— Start —
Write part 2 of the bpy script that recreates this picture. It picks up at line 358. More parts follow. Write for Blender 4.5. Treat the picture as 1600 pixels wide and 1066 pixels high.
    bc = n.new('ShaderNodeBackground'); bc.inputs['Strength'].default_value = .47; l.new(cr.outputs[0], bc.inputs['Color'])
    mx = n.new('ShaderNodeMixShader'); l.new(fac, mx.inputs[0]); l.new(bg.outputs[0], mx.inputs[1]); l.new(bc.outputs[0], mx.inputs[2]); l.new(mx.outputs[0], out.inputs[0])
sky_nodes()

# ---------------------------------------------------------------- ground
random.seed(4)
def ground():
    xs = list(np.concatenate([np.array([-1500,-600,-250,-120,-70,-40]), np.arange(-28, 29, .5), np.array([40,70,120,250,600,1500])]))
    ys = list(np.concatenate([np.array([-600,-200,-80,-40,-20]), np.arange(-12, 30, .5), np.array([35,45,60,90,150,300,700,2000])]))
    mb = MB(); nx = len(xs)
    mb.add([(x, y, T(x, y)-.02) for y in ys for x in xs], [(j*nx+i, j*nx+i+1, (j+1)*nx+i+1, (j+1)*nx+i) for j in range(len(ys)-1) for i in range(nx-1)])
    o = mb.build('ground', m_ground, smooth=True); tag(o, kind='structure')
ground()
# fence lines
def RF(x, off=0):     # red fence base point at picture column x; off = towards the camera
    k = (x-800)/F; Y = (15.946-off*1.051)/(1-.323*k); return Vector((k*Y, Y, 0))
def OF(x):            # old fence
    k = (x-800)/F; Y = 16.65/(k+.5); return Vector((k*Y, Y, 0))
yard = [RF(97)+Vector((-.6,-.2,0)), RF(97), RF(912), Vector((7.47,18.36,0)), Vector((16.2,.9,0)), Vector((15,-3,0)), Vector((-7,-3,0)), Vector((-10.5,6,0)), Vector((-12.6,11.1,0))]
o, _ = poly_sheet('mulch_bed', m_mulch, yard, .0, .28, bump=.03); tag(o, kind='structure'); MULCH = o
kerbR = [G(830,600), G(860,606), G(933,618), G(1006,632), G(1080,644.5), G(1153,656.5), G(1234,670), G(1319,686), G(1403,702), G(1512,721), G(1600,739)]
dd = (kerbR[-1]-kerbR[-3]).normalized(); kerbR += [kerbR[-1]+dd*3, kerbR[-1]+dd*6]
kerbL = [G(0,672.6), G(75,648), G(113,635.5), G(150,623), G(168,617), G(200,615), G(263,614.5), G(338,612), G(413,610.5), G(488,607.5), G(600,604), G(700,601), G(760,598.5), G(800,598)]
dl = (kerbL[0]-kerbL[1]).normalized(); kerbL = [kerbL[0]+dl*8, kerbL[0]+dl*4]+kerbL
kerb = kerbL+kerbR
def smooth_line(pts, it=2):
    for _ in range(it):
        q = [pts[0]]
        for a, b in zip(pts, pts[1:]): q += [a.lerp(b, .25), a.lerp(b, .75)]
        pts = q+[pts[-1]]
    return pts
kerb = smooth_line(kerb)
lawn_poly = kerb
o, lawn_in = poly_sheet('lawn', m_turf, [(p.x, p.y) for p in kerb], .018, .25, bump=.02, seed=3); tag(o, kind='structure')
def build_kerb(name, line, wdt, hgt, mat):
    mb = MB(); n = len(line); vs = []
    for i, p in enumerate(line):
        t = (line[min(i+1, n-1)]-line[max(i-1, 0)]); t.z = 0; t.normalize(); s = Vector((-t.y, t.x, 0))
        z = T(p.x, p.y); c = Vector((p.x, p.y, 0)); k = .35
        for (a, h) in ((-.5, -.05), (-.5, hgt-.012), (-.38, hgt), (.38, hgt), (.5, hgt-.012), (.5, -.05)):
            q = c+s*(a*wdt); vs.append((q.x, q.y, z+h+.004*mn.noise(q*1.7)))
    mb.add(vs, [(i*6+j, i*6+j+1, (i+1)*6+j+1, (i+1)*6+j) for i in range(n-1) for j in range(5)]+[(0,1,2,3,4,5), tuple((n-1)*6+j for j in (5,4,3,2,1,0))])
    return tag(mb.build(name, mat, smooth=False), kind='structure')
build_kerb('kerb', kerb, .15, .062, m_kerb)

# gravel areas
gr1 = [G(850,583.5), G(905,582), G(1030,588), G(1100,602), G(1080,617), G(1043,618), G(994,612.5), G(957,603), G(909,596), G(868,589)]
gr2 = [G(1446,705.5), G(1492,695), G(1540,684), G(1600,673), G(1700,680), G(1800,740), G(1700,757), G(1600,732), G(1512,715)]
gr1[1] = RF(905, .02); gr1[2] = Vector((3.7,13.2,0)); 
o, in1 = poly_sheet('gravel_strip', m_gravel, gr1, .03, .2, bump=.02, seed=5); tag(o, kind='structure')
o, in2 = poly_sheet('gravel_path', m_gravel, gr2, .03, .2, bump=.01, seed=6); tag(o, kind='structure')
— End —
**REQUIRED TASK**
Only the lines from the top of the data through the line that contains "sky_nodes()" should be quoted, exactly as they stand.

**EXERCISE ANSWER**
Write part 2 of the bpy script that recreates this picture. It picks up at line 358. More parts follow. Write for Blender 4.5. Treat the picture as 1600 pixels wide and 1066 pixels high.
    bc = n.new('ShaderNodeBackground'); bc.inputs['Strength'].default_value = .47; l.new(cr.outputs[0], bc.inputs['Color'])
    mx = n.new('ShaderNodeMixShader'); l.new(fac, mx.inputs[0]); l.new(bg.outputs[0], mx.inputs[1]); l.new(bc.outputs[0], mx.inputs[2]); l.new(mx.outputs[0], out.inputs[0])
sky_nodes()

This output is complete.